Leandro Daniel Colombo

Outra grande cria do teatro curitibano que hoje vive no Rio de Janeiro, outro destaque entre os coadjuvantes deste longa-metragem. Em Jesus Kid ele personifica o alívio cômico ao contracenar com Eugênio. Na pele do recepcionista Arlindo (ao qual o protagonista insiste em chamar de Bert, por causa do filme Barton Fink, dos Irmãos Coen), Colombo aqui é a representação robótica da classe trabalhadora de direita, fanática pelo “sucesso” obtido por um certo superjuiz que, embora defenda uma certa moralização no dia a dia também escorrega para atos escusos em prol da valorização de si próprio e de seu discurso. Se você perceber alguma semelhança entre este personagem a o filme O Grande Hotel Budapeste, não é mera coincidência: o filme de Wes Anderson influenciou bastante não só o ator na hora de fazer a composição de Bert como ainda norteou alguns enquadramentos centralizados definidos por Muritiba e o figurino avermelhado assinado por Isbella Brasileiro.

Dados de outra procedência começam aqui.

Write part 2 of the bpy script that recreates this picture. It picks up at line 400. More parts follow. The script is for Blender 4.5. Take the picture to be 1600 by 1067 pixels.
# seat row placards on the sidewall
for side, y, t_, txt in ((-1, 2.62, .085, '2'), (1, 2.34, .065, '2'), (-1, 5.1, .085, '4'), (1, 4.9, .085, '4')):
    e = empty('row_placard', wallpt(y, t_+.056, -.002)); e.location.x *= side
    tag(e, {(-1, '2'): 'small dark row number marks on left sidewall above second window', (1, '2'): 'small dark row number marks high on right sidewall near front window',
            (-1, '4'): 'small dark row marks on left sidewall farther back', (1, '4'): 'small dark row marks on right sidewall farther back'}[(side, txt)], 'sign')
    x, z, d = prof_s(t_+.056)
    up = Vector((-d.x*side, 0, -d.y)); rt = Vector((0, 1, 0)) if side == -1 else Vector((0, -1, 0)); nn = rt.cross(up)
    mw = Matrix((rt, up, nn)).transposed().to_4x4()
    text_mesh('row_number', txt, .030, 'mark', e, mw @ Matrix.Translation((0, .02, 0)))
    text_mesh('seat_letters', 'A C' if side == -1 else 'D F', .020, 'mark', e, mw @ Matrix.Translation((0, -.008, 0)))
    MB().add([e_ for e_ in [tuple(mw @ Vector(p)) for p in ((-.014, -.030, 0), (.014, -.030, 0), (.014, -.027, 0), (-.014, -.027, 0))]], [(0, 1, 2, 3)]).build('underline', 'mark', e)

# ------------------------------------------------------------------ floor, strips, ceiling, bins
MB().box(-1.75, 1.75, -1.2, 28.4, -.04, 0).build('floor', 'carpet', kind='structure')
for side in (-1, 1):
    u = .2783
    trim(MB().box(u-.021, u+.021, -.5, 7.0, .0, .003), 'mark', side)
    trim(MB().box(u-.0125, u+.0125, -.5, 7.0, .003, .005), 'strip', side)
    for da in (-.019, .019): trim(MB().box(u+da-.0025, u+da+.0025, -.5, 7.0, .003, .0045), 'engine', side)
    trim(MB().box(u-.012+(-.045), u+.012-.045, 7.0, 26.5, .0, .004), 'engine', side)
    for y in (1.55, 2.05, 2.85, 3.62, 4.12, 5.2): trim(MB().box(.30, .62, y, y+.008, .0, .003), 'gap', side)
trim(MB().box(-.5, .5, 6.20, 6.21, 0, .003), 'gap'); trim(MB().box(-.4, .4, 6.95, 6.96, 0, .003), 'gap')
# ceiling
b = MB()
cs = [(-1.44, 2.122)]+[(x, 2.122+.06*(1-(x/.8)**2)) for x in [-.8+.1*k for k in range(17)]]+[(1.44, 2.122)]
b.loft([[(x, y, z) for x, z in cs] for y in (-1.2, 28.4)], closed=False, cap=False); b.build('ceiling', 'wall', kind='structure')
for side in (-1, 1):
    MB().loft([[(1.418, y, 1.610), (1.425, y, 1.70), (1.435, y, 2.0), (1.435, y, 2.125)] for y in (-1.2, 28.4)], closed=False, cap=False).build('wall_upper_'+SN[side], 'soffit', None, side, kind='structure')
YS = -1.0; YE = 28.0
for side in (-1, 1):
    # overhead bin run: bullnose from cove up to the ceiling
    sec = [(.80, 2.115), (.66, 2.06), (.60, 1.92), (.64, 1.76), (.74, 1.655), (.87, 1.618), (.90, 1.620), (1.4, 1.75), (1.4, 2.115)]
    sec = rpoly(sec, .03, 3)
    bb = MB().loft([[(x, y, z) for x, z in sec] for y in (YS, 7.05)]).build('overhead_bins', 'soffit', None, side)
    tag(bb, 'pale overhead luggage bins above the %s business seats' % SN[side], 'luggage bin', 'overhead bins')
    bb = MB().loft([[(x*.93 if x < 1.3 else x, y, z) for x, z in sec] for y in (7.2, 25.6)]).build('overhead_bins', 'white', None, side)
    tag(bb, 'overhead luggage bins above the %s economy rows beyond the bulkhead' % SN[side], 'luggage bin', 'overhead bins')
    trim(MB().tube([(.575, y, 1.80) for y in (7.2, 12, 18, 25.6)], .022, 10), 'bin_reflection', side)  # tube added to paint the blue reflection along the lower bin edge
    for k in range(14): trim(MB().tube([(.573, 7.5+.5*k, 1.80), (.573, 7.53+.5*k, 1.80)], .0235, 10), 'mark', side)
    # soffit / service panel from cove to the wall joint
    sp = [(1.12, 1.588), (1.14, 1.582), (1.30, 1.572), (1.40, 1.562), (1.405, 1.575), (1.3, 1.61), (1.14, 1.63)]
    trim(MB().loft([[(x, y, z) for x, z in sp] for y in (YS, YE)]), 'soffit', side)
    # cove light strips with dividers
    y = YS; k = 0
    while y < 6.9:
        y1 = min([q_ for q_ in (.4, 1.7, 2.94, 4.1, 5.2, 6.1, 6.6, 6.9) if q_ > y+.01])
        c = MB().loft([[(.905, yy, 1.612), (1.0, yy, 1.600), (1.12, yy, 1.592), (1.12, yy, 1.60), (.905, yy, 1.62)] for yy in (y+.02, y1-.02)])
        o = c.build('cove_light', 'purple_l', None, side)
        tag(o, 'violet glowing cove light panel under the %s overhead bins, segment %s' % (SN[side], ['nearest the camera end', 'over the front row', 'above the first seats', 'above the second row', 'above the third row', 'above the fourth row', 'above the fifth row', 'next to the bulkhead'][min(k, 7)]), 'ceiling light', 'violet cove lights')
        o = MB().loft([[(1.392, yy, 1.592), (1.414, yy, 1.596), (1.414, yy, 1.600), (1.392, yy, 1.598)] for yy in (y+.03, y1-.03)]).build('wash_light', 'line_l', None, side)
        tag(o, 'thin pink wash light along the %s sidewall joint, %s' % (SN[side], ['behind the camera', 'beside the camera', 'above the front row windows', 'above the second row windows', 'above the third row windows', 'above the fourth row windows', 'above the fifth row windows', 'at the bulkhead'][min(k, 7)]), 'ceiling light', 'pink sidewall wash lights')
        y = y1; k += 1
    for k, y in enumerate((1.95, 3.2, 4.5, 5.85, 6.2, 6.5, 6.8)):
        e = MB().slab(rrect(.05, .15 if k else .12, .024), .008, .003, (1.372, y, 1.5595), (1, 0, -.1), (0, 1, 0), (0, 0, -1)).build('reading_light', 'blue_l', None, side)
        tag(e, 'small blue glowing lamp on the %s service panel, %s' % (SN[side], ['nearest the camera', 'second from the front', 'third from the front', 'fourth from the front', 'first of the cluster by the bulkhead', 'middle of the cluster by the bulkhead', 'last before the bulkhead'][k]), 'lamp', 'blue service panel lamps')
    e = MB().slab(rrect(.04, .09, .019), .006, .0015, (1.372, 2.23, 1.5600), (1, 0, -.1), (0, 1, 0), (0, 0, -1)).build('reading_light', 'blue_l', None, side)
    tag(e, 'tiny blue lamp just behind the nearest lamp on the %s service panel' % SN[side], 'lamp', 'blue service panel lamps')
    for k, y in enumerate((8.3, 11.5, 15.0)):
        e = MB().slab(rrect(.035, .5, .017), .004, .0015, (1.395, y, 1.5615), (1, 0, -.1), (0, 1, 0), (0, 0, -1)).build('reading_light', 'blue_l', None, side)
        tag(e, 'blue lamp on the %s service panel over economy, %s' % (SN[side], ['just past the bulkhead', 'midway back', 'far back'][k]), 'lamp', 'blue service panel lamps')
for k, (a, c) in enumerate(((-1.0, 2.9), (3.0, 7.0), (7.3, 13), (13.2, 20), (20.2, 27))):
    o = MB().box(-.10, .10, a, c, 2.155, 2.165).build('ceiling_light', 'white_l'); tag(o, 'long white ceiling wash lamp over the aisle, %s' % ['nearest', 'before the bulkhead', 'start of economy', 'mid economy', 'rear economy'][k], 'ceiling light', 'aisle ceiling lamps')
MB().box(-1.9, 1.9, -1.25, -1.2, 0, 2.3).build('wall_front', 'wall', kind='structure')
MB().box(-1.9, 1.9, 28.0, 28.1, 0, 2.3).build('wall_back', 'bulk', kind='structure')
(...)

Veteranos do teatro curitibano

Mais um item com ligação com os palcos da capital paranaense. O desfile de atores que interpretam personagens secundários é bastante familiar para quem de certa forma frequenta ou trabalha com a classe teatral de Curitiba. Entre os nomes estão Fabio Silvestre, Gabriel Gorosito, Otavio Linhares, Luthero Almeida, Helio Barbosa, Mauro Zanatta, Chico Pennafiel, Chico Nogueira, Gerson Delliano, Wagner Jovanaci e Rafael Magaldi. Portanto, um prato cheio para a competência em cena tanto para o lado da dramaticidade como também para o humor.